[TASK] Draw out every line with the word "pixels" from the listing below.
■ ■ ■ ■ ■ ■ ■
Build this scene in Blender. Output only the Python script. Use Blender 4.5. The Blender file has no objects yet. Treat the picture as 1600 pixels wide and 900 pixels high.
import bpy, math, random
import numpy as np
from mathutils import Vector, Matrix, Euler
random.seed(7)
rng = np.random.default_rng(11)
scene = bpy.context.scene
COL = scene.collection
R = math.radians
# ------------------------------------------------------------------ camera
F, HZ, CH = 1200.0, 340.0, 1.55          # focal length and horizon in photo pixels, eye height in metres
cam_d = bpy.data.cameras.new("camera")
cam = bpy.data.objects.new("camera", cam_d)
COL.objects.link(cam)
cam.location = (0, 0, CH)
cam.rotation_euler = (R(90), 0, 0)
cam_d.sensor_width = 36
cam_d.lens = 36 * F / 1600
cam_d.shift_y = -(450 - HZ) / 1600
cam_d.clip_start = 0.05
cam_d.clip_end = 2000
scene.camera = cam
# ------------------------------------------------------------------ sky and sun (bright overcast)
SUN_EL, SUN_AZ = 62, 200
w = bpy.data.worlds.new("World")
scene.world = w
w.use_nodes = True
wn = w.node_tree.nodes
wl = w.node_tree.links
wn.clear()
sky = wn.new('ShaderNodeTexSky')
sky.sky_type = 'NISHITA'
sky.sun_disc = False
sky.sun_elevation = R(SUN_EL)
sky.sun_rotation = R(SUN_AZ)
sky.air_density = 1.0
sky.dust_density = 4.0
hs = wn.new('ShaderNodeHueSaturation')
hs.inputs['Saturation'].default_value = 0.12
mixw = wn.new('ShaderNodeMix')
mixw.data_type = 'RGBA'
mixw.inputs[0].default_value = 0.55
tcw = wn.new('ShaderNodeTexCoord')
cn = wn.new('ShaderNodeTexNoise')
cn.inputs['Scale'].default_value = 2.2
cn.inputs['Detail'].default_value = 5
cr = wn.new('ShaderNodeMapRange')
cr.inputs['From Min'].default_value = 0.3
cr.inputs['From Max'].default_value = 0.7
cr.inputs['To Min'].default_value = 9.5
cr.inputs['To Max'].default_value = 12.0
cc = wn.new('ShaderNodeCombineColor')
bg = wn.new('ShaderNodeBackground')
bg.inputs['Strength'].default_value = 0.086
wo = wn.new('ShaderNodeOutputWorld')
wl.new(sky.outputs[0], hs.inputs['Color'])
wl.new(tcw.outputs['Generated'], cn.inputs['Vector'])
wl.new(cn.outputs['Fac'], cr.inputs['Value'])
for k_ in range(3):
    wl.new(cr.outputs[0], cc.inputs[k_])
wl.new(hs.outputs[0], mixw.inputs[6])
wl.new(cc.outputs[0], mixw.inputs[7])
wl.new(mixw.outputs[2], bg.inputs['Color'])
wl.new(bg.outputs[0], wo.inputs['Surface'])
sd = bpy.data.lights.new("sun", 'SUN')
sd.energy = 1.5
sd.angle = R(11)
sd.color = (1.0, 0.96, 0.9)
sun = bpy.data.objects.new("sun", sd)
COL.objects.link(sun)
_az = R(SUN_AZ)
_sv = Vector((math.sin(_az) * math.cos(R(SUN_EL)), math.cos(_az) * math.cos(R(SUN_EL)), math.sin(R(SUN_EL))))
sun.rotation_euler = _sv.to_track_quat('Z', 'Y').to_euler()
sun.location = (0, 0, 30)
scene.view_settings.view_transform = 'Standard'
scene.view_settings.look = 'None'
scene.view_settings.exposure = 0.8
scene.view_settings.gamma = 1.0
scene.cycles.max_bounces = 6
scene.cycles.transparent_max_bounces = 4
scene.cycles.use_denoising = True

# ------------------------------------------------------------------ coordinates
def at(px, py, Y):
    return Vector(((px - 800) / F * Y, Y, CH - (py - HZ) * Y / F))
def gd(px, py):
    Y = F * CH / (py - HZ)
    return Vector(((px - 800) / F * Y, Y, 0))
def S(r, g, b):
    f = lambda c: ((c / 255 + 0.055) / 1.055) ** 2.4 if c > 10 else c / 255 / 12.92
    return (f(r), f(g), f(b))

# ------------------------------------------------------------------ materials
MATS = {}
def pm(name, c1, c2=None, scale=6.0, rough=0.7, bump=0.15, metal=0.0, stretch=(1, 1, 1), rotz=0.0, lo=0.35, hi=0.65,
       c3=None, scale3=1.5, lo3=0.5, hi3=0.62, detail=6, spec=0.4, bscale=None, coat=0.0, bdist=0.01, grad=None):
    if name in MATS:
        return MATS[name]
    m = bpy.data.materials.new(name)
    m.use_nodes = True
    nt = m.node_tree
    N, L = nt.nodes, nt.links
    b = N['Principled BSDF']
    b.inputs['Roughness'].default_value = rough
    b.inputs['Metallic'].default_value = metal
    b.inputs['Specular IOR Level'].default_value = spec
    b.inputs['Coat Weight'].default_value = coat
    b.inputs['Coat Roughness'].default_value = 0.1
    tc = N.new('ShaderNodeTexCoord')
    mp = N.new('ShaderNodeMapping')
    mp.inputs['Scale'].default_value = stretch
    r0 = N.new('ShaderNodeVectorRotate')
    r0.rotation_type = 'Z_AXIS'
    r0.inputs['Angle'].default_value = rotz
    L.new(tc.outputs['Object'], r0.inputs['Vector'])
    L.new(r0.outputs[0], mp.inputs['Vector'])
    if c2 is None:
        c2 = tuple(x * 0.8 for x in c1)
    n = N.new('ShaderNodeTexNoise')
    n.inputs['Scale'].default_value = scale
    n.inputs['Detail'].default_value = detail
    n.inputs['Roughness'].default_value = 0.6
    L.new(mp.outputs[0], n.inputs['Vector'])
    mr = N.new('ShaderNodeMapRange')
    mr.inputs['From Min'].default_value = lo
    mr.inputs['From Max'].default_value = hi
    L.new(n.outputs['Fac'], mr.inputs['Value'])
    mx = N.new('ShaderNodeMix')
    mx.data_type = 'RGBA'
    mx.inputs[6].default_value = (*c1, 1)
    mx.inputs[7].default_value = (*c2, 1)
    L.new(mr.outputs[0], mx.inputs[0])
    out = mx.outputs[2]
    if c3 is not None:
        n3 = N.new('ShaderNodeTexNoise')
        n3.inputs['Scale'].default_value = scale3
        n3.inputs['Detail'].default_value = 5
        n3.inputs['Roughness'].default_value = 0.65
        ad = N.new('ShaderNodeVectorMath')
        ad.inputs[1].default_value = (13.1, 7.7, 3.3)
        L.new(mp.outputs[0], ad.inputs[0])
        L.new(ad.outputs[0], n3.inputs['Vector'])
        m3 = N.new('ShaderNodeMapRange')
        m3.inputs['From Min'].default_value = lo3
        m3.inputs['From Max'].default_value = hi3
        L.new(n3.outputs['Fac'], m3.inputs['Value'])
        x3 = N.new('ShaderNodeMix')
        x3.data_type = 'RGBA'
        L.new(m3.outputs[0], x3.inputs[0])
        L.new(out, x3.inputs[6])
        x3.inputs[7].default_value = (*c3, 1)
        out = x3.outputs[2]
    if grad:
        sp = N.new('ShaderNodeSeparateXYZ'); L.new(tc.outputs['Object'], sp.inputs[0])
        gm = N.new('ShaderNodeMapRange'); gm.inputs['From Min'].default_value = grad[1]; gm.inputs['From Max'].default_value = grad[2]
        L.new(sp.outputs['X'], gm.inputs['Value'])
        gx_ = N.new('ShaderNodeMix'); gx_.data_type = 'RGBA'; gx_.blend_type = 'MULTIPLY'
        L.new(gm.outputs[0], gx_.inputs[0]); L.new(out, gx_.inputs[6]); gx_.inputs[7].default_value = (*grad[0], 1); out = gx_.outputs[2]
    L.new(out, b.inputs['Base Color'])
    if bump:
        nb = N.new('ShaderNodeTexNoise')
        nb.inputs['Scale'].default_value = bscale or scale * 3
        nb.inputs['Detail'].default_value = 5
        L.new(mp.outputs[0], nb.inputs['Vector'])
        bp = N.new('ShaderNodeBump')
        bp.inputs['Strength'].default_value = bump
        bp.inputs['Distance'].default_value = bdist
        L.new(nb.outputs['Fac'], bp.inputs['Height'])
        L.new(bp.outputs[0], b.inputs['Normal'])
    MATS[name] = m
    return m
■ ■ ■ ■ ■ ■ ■
[REPLY TO THE TASK]
Build this scene in Blender. Output only the Python script. Use Blender 4.5. The Blender file has no objects yet. Treat the picture as 1600 pixels wide and 900 pixels high.
F, HZ, CH = 1200.0, 340.0, 1.55          # focal length and horizon in photo pixels, eye height in metres